ECLI:NL:HR:2007:BB7173
Hoge Raad
- Cassatie
- D.H. Beukenhorst
- P.C. Kop
- A. Hammerstein
- F.B. Bakels
- W.D.H. Asser
- Rechtspraak.nl
Cassatieberoep van een kind tegen uithuisplaatsing in justitiële jeugdinrichting
In deze zaak gaat het om een cassatieberoep van een kind, aangeduid als [verzoekster], tegen de uithuisplaatsing in een justitiële jeugdinrichting. De kinderrechter te Utrecht heeft op 2 februari 2007 de verzoekster voor de duur van een jaar onder toezicht gesteld van de Stichting Bureau Jeugdzorg Utrecht. Op 26 april 2007 heeft de Stichting een verzoek ingediend bij de kinderrechter voor een machtiging tot uithuisplaatsing van de verzoekster in een justitiële jeugdinrichting, wat werd verleend. De kinderrechter heeft op 4 mei 2007 een machtiging verleend voor uithuisplaatsing in een crisisopvang, die later werd verlengd tot een justitiële jeugdinrichting. De verzoekster heeft tegen deze beschikkingen hoger beroep ingesteld bij het gerechtshof te Amsterdam, dat haar niet-ontvankelijk verklaarde in haar verzoek om de beschikking van 26 april 2007 te vernietigen en de beschikking van 4 mei 2007 bekrachtigde.
Tegen deze beslissing heeft de verzoekster cassatie ingesteld. De Advocaat-Generaal heeft geconcludeerd tot niet-ontvankelijkverklaring van de verzoekster in haar cassatieberoep, omdat de termijn van de uithuisplaatsing inmiddels was verstreken. De Hoge Raad heeft geoordeeld dat de verzoekster geen belang meer had bij de vernietiging van de beschikking, aangezien de uithuisplaatsing op 4 november 2007 afliep.
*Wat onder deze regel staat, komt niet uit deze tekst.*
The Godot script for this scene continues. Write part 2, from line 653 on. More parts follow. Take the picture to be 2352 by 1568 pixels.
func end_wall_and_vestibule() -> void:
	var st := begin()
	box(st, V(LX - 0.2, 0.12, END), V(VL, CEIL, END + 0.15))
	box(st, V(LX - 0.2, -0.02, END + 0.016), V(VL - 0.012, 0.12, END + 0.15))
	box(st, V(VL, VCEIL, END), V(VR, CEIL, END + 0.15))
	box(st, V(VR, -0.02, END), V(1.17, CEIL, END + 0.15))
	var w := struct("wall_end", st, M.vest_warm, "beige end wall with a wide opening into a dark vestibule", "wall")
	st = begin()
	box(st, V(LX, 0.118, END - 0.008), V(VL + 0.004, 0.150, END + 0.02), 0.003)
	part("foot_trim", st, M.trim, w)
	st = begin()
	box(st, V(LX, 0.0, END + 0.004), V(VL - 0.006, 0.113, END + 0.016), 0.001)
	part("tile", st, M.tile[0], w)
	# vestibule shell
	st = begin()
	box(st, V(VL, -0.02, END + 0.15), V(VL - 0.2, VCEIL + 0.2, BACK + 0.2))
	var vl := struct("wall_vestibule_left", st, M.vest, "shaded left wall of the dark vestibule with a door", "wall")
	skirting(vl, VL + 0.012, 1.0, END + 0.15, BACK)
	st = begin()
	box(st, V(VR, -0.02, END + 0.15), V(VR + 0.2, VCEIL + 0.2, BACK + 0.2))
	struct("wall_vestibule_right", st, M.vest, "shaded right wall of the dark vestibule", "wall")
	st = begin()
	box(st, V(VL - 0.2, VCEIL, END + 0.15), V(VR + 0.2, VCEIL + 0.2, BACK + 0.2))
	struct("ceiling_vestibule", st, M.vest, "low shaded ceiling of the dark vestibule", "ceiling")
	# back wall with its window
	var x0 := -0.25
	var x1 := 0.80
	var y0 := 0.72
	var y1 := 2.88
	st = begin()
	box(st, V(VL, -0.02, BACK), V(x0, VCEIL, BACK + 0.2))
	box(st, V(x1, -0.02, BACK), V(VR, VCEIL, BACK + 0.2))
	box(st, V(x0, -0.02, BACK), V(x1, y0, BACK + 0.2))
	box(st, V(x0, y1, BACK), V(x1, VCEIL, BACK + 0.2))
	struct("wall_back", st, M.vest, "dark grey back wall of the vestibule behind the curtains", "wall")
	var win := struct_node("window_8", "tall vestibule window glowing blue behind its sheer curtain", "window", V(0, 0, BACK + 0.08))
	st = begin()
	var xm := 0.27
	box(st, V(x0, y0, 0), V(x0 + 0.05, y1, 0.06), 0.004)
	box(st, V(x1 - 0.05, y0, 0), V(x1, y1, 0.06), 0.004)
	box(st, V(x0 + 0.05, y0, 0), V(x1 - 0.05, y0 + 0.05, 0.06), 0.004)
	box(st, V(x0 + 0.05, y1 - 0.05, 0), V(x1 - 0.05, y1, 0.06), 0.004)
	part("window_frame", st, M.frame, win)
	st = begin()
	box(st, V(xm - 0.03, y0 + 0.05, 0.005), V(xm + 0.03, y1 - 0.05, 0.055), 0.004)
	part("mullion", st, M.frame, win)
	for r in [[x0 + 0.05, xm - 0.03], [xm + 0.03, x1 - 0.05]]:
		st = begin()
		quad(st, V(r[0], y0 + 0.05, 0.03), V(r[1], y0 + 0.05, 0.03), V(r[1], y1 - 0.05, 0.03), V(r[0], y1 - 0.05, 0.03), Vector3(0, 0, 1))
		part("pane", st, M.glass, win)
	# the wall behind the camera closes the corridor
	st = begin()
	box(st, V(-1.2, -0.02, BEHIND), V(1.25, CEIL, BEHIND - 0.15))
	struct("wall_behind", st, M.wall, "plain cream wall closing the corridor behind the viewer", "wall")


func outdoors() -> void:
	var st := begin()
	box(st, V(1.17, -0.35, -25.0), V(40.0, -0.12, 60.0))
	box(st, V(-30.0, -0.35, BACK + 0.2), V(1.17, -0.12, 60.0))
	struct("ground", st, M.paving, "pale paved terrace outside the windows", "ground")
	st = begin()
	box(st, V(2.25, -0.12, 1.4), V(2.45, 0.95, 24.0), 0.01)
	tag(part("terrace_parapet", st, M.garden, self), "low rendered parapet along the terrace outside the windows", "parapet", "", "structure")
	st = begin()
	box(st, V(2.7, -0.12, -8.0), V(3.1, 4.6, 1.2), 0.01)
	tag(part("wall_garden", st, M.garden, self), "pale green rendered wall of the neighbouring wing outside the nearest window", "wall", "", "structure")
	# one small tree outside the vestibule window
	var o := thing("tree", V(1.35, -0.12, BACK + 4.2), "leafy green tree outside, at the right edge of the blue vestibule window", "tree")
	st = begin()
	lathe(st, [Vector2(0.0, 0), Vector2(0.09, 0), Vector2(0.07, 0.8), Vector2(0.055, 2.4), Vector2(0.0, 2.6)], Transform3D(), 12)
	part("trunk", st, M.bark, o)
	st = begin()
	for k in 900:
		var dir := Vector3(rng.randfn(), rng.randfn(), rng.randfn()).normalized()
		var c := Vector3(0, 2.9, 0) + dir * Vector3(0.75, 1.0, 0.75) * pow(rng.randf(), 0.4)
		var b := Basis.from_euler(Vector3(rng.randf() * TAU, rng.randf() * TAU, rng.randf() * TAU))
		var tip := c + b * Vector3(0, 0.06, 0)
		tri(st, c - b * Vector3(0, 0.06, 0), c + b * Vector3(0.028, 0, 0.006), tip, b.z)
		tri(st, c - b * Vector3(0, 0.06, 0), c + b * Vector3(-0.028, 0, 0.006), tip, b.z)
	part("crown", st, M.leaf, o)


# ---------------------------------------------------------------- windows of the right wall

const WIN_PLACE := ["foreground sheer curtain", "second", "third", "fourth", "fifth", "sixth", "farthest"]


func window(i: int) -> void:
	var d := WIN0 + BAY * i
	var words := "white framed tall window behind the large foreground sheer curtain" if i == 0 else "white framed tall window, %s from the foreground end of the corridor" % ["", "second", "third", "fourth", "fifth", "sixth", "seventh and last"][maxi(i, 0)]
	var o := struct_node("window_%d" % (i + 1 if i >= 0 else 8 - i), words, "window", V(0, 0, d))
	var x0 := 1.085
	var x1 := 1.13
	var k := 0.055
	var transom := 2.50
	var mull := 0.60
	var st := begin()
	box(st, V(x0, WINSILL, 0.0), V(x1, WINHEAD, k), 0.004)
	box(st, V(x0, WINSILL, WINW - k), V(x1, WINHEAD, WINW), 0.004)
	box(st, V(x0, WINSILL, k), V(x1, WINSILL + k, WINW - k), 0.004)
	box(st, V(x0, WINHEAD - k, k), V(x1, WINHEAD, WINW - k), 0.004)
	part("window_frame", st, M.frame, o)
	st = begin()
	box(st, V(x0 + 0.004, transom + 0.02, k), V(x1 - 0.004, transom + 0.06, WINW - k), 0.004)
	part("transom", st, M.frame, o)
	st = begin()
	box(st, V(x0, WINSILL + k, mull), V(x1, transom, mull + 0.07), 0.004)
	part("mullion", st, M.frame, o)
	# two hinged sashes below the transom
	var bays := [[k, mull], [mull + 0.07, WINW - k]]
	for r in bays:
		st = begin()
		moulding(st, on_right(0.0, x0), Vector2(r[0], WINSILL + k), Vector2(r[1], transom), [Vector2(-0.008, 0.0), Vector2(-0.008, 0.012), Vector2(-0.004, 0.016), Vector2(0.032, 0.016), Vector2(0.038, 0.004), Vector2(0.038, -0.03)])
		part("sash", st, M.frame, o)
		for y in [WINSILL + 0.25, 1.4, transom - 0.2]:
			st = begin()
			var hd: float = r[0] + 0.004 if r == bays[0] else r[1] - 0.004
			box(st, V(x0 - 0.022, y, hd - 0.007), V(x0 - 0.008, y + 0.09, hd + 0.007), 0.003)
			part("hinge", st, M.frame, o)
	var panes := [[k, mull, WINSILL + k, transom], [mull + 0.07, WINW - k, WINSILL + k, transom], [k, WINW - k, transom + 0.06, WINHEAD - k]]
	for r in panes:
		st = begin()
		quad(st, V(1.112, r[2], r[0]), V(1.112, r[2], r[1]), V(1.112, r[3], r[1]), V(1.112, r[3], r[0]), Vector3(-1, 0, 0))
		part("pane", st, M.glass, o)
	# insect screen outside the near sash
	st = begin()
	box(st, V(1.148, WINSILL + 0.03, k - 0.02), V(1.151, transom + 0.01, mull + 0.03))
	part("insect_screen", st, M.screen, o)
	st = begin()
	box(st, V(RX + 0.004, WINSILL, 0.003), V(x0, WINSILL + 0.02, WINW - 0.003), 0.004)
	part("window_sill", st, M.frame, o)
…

Hierdoor werd de verzoekster niet-ontvankelijk verklaard in haar beroep.
De uitspraak van de Hoge Raad is gedaan op 14 december 2007 door vice-president D.H. Beukenhorst en de raadsheren P.C. Kop, A. Hammerstein, F.B. Bakels en W.D.H. Asser. De beschikking is openbaar uitgesproken door raadsheer W.D.H. Asser.